Perhaps there should be a separate, new organization made up of only liberal democratic states which has the authority to make and interpret international human rights law and whose rulings are binding over and above the United Nations.

She doesn’t address why the rest of the international community would accept the rulings of such a body as binding, nor does she address the ways in which this body would complicate relationships with the U.S.’s human rights-violating allies, such as Saudi Arabia and Egypt.  This idea, while it may sound appealing, is not likely to be effective.

Readers should peruse the work of Charles Dunlap, who shares some of Goldstein’s concerns but approaches the subject with a more even hand.  See his essay on lawfare from 2001 and a speech he gave in 2005.  One of his main prescriptions is that we ensure that the U.S. adheres to the law.  He wrote in 2001:

We also must have a better linkage between those knowledgeable of military affairs and those civilian specialists expert in LOAC.  Only productive cooperation can achieve the critical mass necessary to sustain international law as a guiding element in military interventions.  We should encourage other nations to develop a robust cadre of uniformed lawyers ready to provide insightful advice to commanders in the field.

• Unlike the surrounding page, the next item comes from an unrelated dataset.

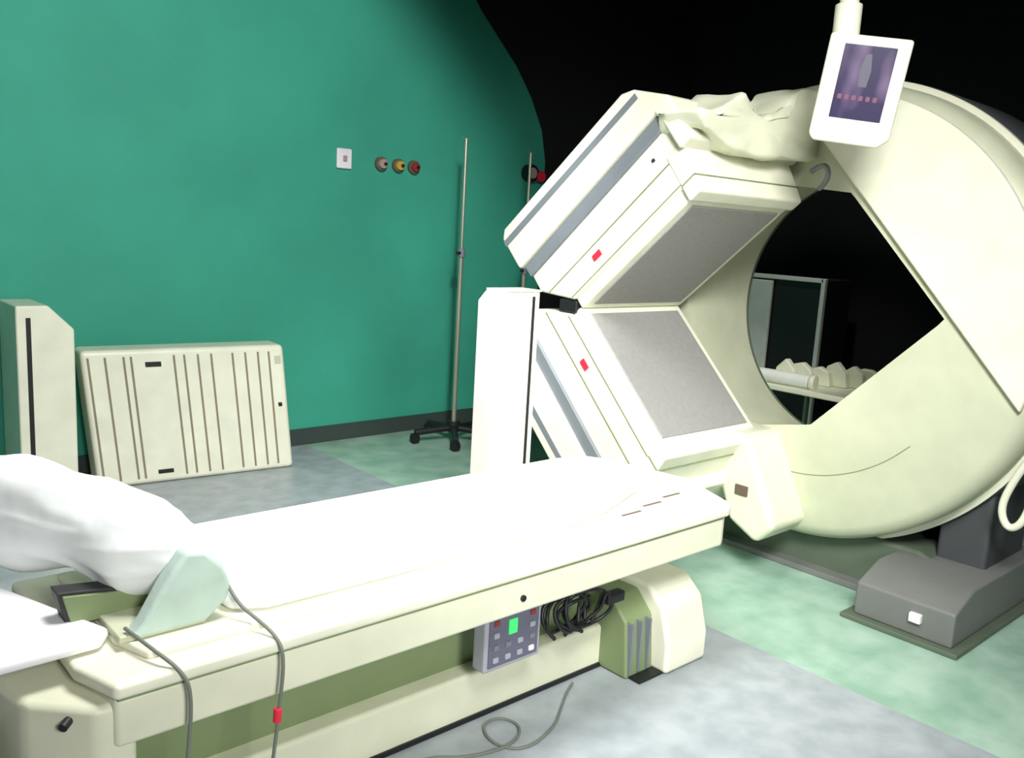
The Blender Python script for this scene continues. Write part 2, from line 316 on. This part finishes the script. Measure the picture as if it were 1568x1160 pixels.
def kp(name,u0,u1,z0,z1,d0,d1,m,bv=.01,n=1):
    a=Vector((1.53,5.22)); d=(Vector((2.70,5.10))-a).normalized(); nn=Vector((d.y,-d.x))
    V=[]
    for dd in (d0,d1):
        for (u,z) in ((u0,z0),(u1,z0),(u1,z1),(u0,z1)):
            q=a+d*(u-.10*z)+nn*dd; V.append((q.x,q.y,z))
    F=[[0,1,2,3],[7,6,5,4],[0,1,5,4],[1,2,6,5],[2,3,7,6],[3,0,4,7]]
    return link(name,mesh(V,F),K,m,bv)
kp('panel_body',0,1.19,.002,.82,-.22,0,M['cream'],.03)
for i,u in enumerate((.03,.12,.22,.26,.50,.56,.64,.72,.85,.93,1.01,1.08)):
    kp('groove_%d'%i,u,u+.012,.04,.78,-.01,.003,M['groove'],.0005)
kp('handle_slot_1',.34,.43,.715,.745,-.01,.004,M['black'],.002)
kp('handle_slot_2',.34,.43,.06,.085,-.01,.004,M['black'],.002)
kp('lock',1.12,1.145,.42,.445,-.01,.008,M['black'],.004)
kp('latch',1.12,1.16,.70,.75,-.01,.005,M['olive'],.003)

# ------------------------------------------------------------------ IV poles
def ivpole(name,x,y,h,knob=1.4):
    e=empty(name,(x,y,0))
    cyl(e,'lower_tube',(x,y,.10),(x,y,knob),.018,M['steel']); cyl(e,'upper_tube',(x,y,knob),(x,y,h),.012,M['steel'])
    cyl(e,'clamp',(x,y,knob-.03),(x,y,knob+.03),.03,M['grey']); cyl(e,'clamp_knob',(x,y,knob),(x-.06,y-.03,knob),.012,M['black'])
    tube(e,'hook',[(x-.03,y,h+.01),(x-.02,y,h-.005),(x,y,h-.0),(x+.02,y,h-.005),(x+.03,y,h+.01)],.004,M['steel'])
    for i in range(5):
        a=i*2*math.pi/5+.35; q=(x+.31*math.cos(a),y+.30*math.sin(a))
        cyl(e,'leg_%d'%i,(x,y,.11),(q[0],q[1],.085),.025,M['black'])
        cyl(e,'caster_%d'%i,(q[0]-.02,q[1],.041),(q[0]+.02,q[1],.041),.04,M['black'])
    cyl(e,'hub',(x,y,.08),(x,y,.16),.05,M['black'])
ivpole('iv_pole',4.07,5.14,2.25,knob=1.43)
ivpole('iv_pole.001',4.80,5.24,2.22,knob=1.3)

# ------------------------------------------------------------------ wall fittings
W=empty('wall_socket',(3.33,5.6,2.05)); box(W,'plate',3.27,3.39,5.575,5.599,1.98,2.12,M['outlet'],.01); box(W,'switch',3.315,3.345,5.565,5.58,2.03,2.07,M['pink'],.003)
for i,(x,mm) in enumerate(((3.64,'pink'),(3.79,'yellow'),(3.93,'dred'))):
    g=empty('gas_outlet' if i==0 else 'gas_outlet.%03d'%i,(x,5.6,2.04))
    cyl(g,'collar',(x,5.599,2.04),(x,5.57,2.04),.05,M['brown']); cyl(g,'valve',(x,5.575,2.04),(x,5.545,2.04),.034,M[mm]); cyl(g,'nozzle',(x+.01,5.55,2.04),(x+.01,5.53,2.04),.012,M['black'])
g=empty('pressure_regulator',(5.16,5.6,2.09))
cyl(g,'gauge',(5.10,5.599,2.09),(5.10,5.53,2.09),.07,M['black']); cyl(g,'dial',(5.10,5.532,2.09),(5.10,5.522,2.09),.045,M['pink']); cyl(g,'red_knob',(5.20,5.599,2.07),(5.20,5.52,2.07),.045,M['red']); box(g,'body',5.08,5.24,5.56,5.599,2.03,2.12,M['darkslot'],.01)

# ------------------------------------------------------------------ seen through the bore
D=empty('glass_cabinet',(6.7,3.9,0))
for i,y in enumerate((3.58,4.27)): box(D,'post_%d'%i,6.5,6.54,y-.018,y+.018,.002,1.37,M['wpaint'],.004)
box(D,'top_rail',6.5,6.54,3.58,4.27,1.335,1.37,M['wpaint'],.004)
box(D,'side_door',6.49,6.52,4.03,4.27,.05,1.32,M['wpaint'],.006)
box(D,'carcass',6.53,6.95,3.57,4.28,.002,1.36,M['black'],.01)
E=empty('accessory_trolley',(5.6,3.0,0))
box(E,'top',5.2,6.0,2.40,3.38,.66,.70,M['cream2'],.01)
for i,(a,bq) in enumerate(((5.25,2.5),(5.95,2.5),(5.25,3.3),(5.95,3.3))): cyl(E,'leg_%d'%i,(a,bq,.002),(a,bq,.67),.02,M['steel'])
cyl(E,'white_roll',(5.25,3.36,.745),(5.28,2.92,.745),.045,M['wpaint'],bevel=.01)
cyl(E,'roll_cap',(5.28,2.92,.745),(5.285,2.88,.745),.052,M['cream2'],bevel=.008)
for i in range(8):
    x=5.32+.07*i; y=3.12-.085*i
    prism(E,'strap_block_%d'%i,[(y-.07,.70),(y+.10,.70),(y+.09,.80+.03*(i%2)),(y+.02,.87-.02*(i%3)),(y-.05,.80)],0,x,x+.06,M['cream2'],.012)

# ------------------------------------------------------------------ lights
def area(name,loc,tgt,size,power,col=(1,1,1),spread=180):
    l=bpy.data.lights.new(name,'AREA'); l.size=size; l.energy=power; l.color=col; l.spread=math.radians(spread)
    o=bpy.data.objects.new(name,l); o.location=loc; o.rotation_euler=(Vector(tgt)-Vector(loc)).to_track_quat('-Z','Y').to_euler(); scene.collection.objects.link(o); return o
def spot(name,loc,tgt,power,angle,blend,col=(1,1,1),rad=.1):
    l=bpy.data.lights.new(name,'SPOT'); l.energy=power; l.spot_size=math.radians(angle); l.spot_blend=blend; l.color=col; l.shadow_soft_size=rad
    o=bpy.data.objects.new(name,l); o.location=loc; o.rotation_euler=(Vector(tgt)-Vector(loc)).to_track_quat('-Z','Y').to_euler(); scene.collection.objects.link(o); return o
area('ceiling_lamp_table',(1.5,1.9,3.6),(1.6,2.1,.6),1.0,42,(1,.99,.98),90)
area('ceiling_lamp_front',(.6,-.2,3.3),(3.6,2.3,.9),1.0,46,(1,1,.98),65)
area('front_fill',(.3,-1.6,2.3),(1.7,2.1,.5),.8,24,(1,1,.98),70)  # added fill on the camera side to brighten front faces, no wall fixture
spot('wall_washer',(1.6,1.5,3.5),(1.5,5.6,.9),560,87,.32,(.98,1,.98),.15)
spot('rear_fill_spot',(5.3,3.3,3.7),(6.1,3.6,.8),110,50,.6,(1,1,.98),.1)  # added unseen spot, brightens the cabinet and trolley behind the bore
w=bpy.data.worlds.new('world'); scene.world=w; w.use_nodes=True
w.node_tree.nodes['Background'].inputs[0].default_value=(.5,.55,.55,1); w.node_tree.nodes['Background'].inputs[1].default_value=.3

# ------------------------------------------------------------------ camera
pit,roll,yaw=math.radians(9.90),math.radians(3.23),math.radians(47.90)
F=Vector((math.cos(yaw)*math.cos(pit),math.sin(yaw)*math.cos(pit),-math.sin(pit)))
R=Vector((math.sin(yaw),-math.cos(yaw),0)); Dn=F.cross(R)
r=R*math.cos(roll)-Dn*math.sin(roll); dn=Dn*math.cos(roll)+R*math.sin(roll)
cd=bpy.data.cameras.new('camera'); cd.sensor_width=36; cd.lens=1371.6/1600*36; cd.clip_start=.05
co=bpy.data.objects.new('camera',cd); scene.collection.objects.link(co)
u=-dn; bk=-F
co.matrix_world=Matrix(((r.x,u.x,bk.x,0),(r.y,u.y,bk.y,0),(r.z,u.z,bk.z,1.65),(0,0,0,1)))
scene.camera=co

The stakes are high, as he noted in 2005:

The reality is that illegalities do create operational effects which are literally indistinguishable from conventional military defeats. Lieutenant General Ricardo Sanchez I think captured it perfectly when he said the events at Abu Ghraib had the same effect as a traditional defeat. The reality is Americans have died and will continue to die as an indirect result of this. It energized the enemy, it eroded the Coalition, it achieved all those kinds of things that you would want if you were going to impose it through a battlefield defeat.

This important prescription – ensuring that the U.S. adheres to the law – is something that, if Goldstein truly desires to combat lawfare, she should consider advocating.